*GIVEN TASK:* Pull out all lines from the listing below in which the word "script" appears.

*INPUT MATERIAL:*

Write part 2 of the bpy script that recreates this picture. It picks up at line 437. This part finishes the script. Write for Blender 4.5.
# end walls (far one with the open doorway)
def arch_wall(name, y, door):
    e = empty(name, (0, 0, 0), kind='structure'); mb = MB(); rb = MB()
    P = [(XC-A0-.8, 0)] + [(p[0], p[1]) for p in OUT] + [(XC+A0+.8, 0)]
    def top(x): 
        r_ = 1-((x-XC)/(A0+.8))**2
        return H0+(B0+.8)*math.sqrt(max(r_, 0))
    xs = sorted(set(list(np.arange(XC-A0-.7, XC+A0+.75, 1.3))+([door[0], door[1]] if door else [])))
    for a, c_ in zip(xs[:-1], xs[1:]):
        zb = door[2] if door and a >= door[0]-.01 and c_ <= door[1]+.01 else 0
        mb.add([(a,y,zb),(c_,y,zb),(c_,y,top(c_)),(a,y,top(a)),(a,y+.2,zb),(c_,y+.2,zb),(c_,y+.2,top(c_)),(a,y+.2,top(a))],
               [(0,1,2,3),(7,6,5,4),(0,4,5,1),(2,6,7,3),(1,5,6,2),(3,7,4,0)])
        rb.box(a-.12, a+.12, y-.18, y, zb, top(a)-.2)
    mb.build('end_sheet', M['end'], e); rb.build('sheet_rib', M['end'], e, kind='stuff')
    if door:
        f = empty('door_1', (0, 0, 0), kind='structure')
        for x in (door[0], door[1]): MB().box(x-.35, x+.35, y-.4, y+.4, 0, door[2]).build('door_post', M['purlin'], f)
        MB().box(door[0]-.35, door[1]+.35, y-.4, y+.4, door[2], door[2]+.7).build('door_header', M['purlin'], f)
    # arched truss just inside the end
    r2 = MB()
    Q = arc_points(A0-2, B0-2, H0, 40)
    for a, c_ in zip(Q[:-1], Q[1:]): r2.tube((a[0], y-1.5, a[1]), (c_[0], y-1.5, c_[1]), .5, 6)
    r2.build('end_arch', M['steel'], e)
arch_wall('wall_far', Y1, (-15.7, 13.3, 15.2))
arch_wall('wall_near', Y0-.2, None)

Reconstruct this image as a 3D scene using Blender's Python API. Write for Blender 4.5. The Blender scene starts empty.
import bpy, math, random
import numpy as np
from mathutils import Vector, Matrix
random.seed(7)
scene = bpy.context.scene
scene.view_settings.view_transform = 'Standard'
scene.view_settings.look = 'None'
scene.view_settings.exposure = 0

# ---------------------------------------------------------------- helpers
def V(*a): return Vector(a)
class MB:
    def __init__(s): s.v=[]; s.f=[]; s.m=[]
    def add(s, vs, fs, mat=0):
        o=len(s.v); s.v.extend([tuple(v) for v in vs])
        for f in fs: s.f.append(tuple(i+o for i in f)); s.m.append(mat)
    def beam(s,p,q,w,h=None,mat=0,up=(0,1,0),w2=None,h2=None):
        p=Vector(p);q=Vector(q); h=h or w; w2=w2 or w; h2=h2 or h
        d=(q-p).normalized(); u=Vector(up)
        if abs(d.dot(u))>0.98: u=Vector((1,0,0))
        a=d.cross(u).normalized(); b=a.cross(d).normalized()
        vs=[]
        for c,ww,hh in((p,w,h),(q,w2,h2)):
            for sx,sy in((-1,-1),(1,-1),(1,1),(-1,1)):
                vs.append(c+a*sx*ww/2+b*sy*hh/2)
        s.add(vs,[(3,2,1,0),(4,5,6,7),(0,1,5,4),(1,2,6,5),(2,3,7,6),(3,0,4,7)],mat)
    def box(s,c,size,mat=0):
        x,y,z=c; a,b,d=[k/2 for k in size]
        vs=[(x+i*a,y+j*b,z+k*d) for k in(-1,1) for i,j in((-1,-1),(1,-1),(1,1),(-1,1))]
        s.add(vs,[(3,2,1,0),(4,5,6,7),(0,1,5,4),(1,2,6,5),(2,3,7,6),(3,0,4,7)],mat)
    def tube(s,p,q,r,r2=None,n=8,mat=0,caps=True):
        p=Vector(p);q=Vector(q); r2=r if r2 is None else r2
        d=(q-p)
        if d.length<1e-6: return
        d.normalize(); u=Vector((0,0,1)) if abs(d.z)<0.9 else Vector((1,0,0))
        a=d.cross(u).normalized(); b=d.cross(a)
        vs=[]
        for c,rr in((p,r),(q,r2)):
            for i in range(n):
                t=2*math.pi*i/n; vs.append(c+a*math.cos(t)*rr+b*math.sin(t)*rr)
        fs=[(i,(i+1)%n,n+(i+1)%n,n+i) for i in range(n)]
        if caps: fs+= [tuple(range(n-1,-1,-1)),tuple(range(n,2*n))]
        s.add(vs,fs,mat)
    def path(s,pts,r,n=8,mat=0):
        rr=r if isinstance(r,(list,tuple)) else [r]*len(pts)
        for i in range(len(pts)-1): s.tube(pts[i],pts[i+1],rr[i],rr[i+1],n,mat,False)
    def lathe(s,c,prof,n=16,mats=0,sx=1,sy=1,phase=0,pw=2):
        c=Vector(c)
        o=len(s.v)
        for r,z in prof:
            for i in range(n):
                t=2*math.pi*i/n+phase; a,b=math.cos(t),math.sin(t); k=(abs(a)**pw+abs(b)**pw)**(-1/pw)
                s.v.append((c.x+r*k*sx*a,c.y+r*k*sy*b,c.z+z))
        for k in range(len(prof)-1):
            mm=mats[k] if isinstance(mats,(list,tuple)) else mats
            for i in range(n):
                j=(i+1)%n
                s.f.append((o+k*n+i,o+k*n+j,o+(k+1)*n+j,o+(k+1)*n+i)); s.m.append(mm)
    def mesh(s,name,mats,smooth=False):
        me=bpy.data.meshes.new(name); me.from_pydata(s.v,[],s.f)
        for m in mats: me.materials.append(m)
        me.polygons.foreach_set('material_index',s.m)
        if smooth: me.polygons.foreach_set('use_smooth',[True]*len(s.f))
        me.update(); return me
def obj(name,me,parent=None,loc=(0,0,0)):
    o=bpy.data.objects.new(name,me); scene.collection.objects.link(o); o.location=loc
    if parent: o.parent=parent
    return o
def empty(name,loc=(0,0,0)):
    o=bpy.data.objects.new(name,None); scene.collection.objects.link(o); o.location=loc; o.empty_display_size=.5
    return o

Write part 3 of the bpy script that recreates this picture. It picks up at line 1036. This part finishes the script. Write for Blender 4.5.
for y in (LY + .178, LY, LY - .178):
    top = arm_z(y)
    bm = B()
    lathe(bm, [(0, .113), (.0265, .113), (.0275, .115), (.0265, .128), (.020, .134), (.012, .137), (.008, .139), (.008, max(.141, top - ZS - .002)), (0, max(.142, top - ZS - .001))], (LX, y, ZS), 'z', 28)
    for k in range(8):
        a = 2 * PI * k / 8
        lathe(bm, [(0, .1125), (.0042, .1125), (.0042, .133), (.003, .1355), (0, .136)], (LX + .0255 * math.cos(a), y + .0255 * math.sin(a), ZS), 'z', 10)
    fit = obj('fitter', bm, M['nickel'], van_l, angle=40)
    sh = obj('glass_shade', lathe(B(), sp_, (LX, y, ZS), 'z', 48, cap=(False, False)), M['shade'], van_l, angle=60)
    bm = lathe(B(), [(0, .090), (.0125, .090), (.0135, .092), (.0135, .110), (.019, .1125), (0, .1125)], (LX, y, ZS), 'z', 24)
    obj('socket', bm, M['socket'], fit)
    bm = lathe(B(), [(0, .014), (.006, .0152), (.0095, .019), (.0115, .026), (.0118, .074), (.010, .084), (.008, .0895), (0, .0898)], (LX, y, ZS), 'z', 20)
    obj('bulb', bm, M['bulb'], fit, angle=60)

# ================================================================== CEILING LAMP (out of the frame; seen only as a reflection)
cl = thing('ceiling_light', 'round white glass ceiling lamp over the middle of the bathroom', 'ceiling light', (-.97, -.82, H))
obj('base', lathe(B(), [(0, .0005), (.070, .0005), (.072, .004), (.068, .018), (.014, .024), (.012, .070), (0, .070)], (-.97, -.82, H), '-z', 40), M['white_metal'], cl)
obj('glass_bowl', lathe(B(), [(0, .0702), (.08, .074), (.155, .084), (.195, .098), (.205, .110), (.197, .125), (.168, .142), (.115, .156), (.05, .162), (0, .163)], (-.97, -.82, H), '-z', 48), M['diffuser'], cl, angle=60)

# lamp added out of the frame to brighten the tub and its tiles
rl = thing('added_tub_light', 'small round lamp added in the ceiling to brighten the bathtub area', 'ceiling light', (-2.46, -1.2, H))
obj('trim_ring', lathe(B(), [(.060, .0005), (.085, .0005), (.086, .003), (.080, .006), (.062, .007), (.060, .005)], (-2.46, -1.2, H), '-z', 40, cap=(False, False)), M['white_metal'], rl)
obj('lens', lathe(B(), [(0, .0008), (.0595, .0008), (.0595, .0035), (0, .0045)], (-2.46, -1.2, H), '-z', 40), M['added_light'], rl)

*THE OUTPUT:*
Write part 2 of the bpy script that recreates this picture. It picks up at line 437. This part finishes the script. Write for Blender 4.5.
Write part 3 of the bpy script that recreates this picture. It picks up at line 1036. This part finishes the script. Write for Blender 4.5.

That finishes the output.